Home vs. away: Experiences differ for Lehigh, Lafayette students


The annual Lehigh-Lafayette Rivalry football game, commonly known to students will kick off at Goodman Stadium on Nov. 23. For Lehigh students who had to travel to Lafayette for last year’s showdown, the home game is a positive aspect of this year’s duel. 

Overall, Lehigh students prefer home games over away games, due to the easy accessibility and greater Lehigh attendance. 

Avid Lehigh football fan Lexi Branca, ‘22, traveled to Lafayette last year to attend Le-Laf. She said she felt it was a strenuous journey to get to and from the stadium. Generally, buses leave Lehigh to Lafayette much earlier than the game actually starts. She said it was uncomfortable in the stands with the number of people and cold temperatures. 

“The bus left an hour before the game even ended, and the Ubers back to Lehigh were $60 each,” Branca said. “This was especially frustrating since we paid for bus tickets and were not planning on spending the extra money.”

Branca said attendance is spotty already, because students do not normally attend the football games throughout the season. She said this correlates with student body disinterest in attending Le-Laf games at Lafayette. 

Lehigh and Lafayette fans present themselves differently during games, however. Branca said Lehigh students who flooded the stands had school spirit and positive morale. 

She said Lehigh football had support from students, which she said contributed to its wins over Lafayette.  

“Our side of the stands were decked out in Lehigh gear, cheering and having a really good time, which was so amazing to be a part of,” Branca said. “The atmosphere would make me want to go again.”

She said Lafayette students were not as high spirited as the Lehigh fans, and Lafayette fans made the game into more of a competition than it needed to be. 

She heard some Lafayette fans scream negative and offensive sayings at Lehigh players when they messed up a play. 

Emily Regan, ’20, and Marissa Falcone, ’20, are both members of the dance team at Lafayette.

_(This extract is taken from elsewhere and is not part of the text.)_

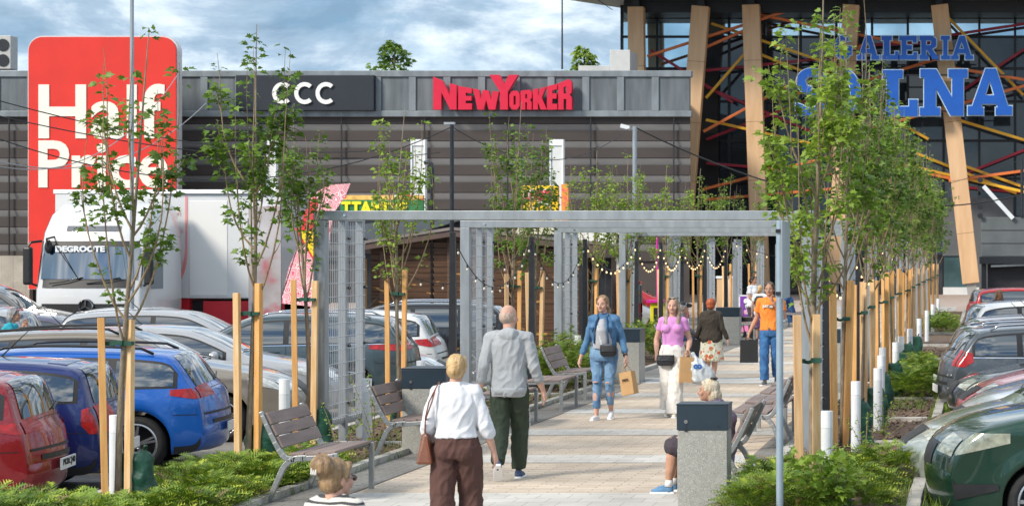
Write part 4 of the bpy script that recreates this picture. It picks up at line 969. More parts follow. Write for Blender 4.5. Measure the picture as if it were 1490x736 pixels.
bench(-2.32, 30.4, PI, 'backless right bench behind the third right bench', back=False)
bench(-2.36, 39.6, PI, 'right bench just past the right litter bin', True)
# ================= bins
def bin_(x, y, label, W=.44, D=.44, H=.93):
    r = thing('litter_bin', (x, y, 0), 0, label, 'litter bin', 'concrete litter bins with slate hoods')
    b = MB(); b.b(-W/2, W/2, -D/2, D/2, 0, H-.222); b.build('concrete_body', M_aggr, r, bevel=.006)
    b = MB(); b.b(-W/2-.008, W/2+.008, -D/2-.008, D/2+.008, H-.22, H-.004); b.build('hood', M_slate, r, bevel=.004)
    b = MB(); b.b(-W/2-.012, W/2+.012, -D/2-.012, D/2+.012, H-.003, H+.014); b.build('lid', M_slate, r, bevel=.004)
    b = MB(); b.tube([(-.145, -D/2-.016, H-.145), (-.145, -D/2-.006, H-.145)], .017, 14); b.build('lock', M_chrome, r)
    b = MB(); b.b(-.158, -.132, -D/2-.010, -D/2+.01, H-.232, H-.212); b.tube([(-.145, -D/2-.012, H-.19), (-.145, -D/2-.006, H-.19)], .008, 8); b.tube([(.145, -D/2-.012, H-.185), (.145, -D/2-.006, H-.185)], .01, 8); b.build('keyhole', M_ink, r)
    b = MB(); b.b(W/2-.001, W/2+.006, -D/2+.03, D/2-.03, .01, H-.24); b.build('side_plate', M_alu, r)
bin_(-2.465, 18.5, 'nearest litter bin, hiding the elderly woman on the bench', H=.965, D=.3)
bin_(-6.43, 24.1, 'left litter bin behind the woman in the white blouse', W=.50, D=.5, H=.98)
bin_(-6.43, 37.3, 'left litter bin behind the woman in a denim jacket', W=.66, D=.6, H=.96)
bin_(-6.5, 53.5, 'far left litter bin behind the woman in a brown cardigan', W=.6)
bin_(-2.70, 37.2, 'right litter bin behind the nearest right tree stakes', W=.42, H=.95)
# ================= near sign pole seen edge-on
r = thing('sign_pole', (-1.665, 17.2, 0), 0, 'thin grey sign pole seen edge-on by the elderly woman', 'sign pole')
b = MB(); b.tube([(0,0,-.1),(0,0,2.59)], .030, 16); b.build('pole', P('blue_grey_pole', (.34,.43,.50), .45, .4, .1, 6), r, smooth=False)
b = MB(); b.b(.040, .055, -.32, .34, 1.94, 2.58); b.build('sign_panel', M_galv, r, bevel=.004)
b = MB(); b.box((.012, 0, 2.50), (.085, .085, .03)); b.box((.012, 0, 1.98), (.085, .085, .03)); b.build('clamp', M_dark, r)
# ================= tall poles and wires
def pole(name, px, Y, top_px, r0, r1, m, label, z0=LOT):
    r = thing(name, (at(px, Y), Y, z0), 0, label, 'lamp post', None); H = zt(top_px, Y)-z0; b = MB(); b.tube([(0,0,0),(0,0,H)], [r0, r1], 14); b.build('post', m, r, smooth=False); return r, H
pole('mast', 192, 42, -160, .045, .035, M_galv, 'tall grey mast in front of the red sign')
r, H = pole('lamp_post', 657.5, 46, 181, .055, .045, M_dark, 'tall black lamp post carrying wires over the hut')
b = MB(); b.box((-.05, 0, H+.02), (.24, .08, .05)); b.build('lamp_head', M_galv, r)
r, H = pole('lamp_post', 923.5, 62, 184, .075, .065, M_galv, 'silver lamp post with a white floodlight, before the wall end')
b = MB(); b.box((-.28, 0, H-.02), (.28, .16, .12), ry=.25); b.build('floodlight', M_white, r, bevel=.01); b = MB(); b.bar((-.2, 0, H-.05), (0, 0, H-.08), .04, .04); b.build('bracket', M_galv, r)
r = thing('lamp_post', (at(629, 52), 52, LOT), 0, 'black gooseneck post left of the tall black lamp post', 'lamp post'); H = zt(236, 52)-LOT
b = MB(); b.tube([(0,0,0),(0,0,H-.2),(-.02,0,H-.04),(-.1,0,H),(-.2,0,H-.02)], .05, 10); b.build('post', M_dark, r, smooth=True)
M_wire = P('black_cable', (.02,.02,.02), .6, 0, .1, 5); M_wire2 = P('grey_cable', (.3,.3,.3), .6, 0, .1, 5)
def wire(label, pts, sag, rad=.012, m=None):
    p0 = Vector((at(pts[0][0], pts[0][2]), pts[0][2], zt(pts[0][1], pts[0][2]))); p1 = Vector((at(pts[1][0], pts[1][2]), pts[1][2], zt(pts[1][1], pts[1][2]))); d = p1-p0
    b = MB(); b.tube([d*t-Vector((0,0,4*sag*t*(1-t))) for t in np.linspace(0, 1, 24)], rad, 5); o = b.build('overhead_cable', m or M_wire, loc=p0); tag(o, label, 'cable', 'overhead cables')
wire('upper black cable crossing the red sign from the left edge', ((-60, 130, 38), (560, 218, 56)), .45)
wire('middle black cable crossing the red sign', ((-60, 155, 38), (640, 222, 56)), .5)
wire('lower black cable crossing the red sign', ((-60, 180, 38), (657, 185, 46)), 1.1)
wire('thin grey cable sagging in front of the red sign', ((-40, 232, 40), (258, 110, 60)), 1.1, .012, M_wire2)
wire('second thin grey cable sagging in front of the red sign', ((-40, 225, 40), (300, 150, 60)), .9, .012, M_wire2)
wire('black cable between the black lamp post and the silver lamp post', ((657, 184, 46), (915, 187, 62)), .85)
wire('black cable running from the silver lamp post to the right building', ((925, 186, 62), (1500, 280, 80)), 1.3, .025)
wire('thin cable crossing the glass front on the right', ((1200, 300, 82), (1520, 218, 96)), .4, .012)
# ================= long retail building
WY = 100.
M_dkslat = P('brown_grey_cladding', (.050,.040,.037), .6, .1, .15, 1.5, stretch=(.3,1,1))
M_ltslat = P('grey_cladding_ridge', (.21,.21,.21), .55, .2, .12, 1.5, stretch=(.3,1,1)); M_par = P('parapet_panel', (.125,.145,.16), .55, .3, .28, 1.6, stretch=(1.6,1,.25)); M_par2 = P('parapet_trim', (.20,.23,.25), .5, .3, .22, 2, stretch=(1,1,.3))
M_block = P('beige_blockwork', (.42,.39,.33), .9, 0, .1, 2)
bld = thing('retail_building', (0, WY, 0), 0, 'long low dark slatted shopping building with a grey metal parapet', 'building')
XL, XR = at(-420, WY), at(1003, WY); ztop = zt(103, WY)
b = MB(); b.prism([(XL,.4),(XR-.05,.4),(XR-2.9,19),(XL,19)], (0,0,(ztop-.42)/2), (1,0,0), (0,1,0), ztop+.18); b.build('wall', M_dkslat, bld)
b = MB(); z = zt(172, WY); k = 0
while z > 2.2:
    b.bar((XL, .34, z), (XR, .34, z), .12, .52); z -= .835
b.build('slat', M_dkslat, bld, bevel=.02)
b = MB(); z = zt(172, WY)-.42
while z > 2.2: b.add([(XL,.385,z-.16),(XR,.385,z-.16),(XR,.30,z+.13),(XL,.30,z+.13)], [(0,1,2,3)]); b.bar((XL,.35,z+.12),(XR,.35,z+.12), .1,.03); z -= .835
b.build('ridge', M_ltslat, bld)
b = MB()
px = -351
while px < 1000: b.b(at(px, WY)-.03, at(px, WY)+.03, .06, .12, 2.3, zt(170.5, WY)); px += 121
b.build('cladding_joint', M_dark, bld)
b = MB(); b.b(XL, XR, .05, .45, zt(166, WY), ztop-.25); b.build('parapet', M_par, bld)
b = MB(); b.b(XL, XR+.1, -.05, .5, zt(112, WY), ztop); b.b(XL, XR+.1, -.02, .4, zt(170, WY), zt(161.5, WY)); b.build('parapet_trim', M_par2, bld, bevel=.02)
b = MB()
px = -410
while px < 1000: b.b(at(px, WY)-.17, at(px, WY)+.17, -.03, .1, zt(161.4, WY), zt(112.1, WY)); px += 50.5
b.build('panel_seam', M_par2, bld, bevel=.01)
b = MB(); b.b(XL, at(44, WY), -.1, .3, -.3, zt(372, WY)); b.build('block_base', brick_mat('blockwork', (.42,.39,.33), (.46,.43,.37), (.25,.23,.2), .6, .3), bld)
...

They said they felt as though Lehigh students do not normally head to Lafayette as much as Lafayette students go to Lehigh for the rivalry game. 

Regan’s and Falcone’s sorority, Alpha Phi, charters a bus for the girls to travel to Lehigh to attend the football game.

“Lehigh students tend to have more energy surrounding the game,” Regan and Falcone said. “For instance, (Lehigh’s) band is much bigger and more developed than us. Ours doesn’t even have uniforms.”

Regan said she and Lafayette students prefer home games so they do not have to travel to Lehigh.

“But we both noticed that when we are at home, all the students gather in off-campus houses, whereas at Lehigh everyone tends to be together tailgating, which is nice,” Regan said.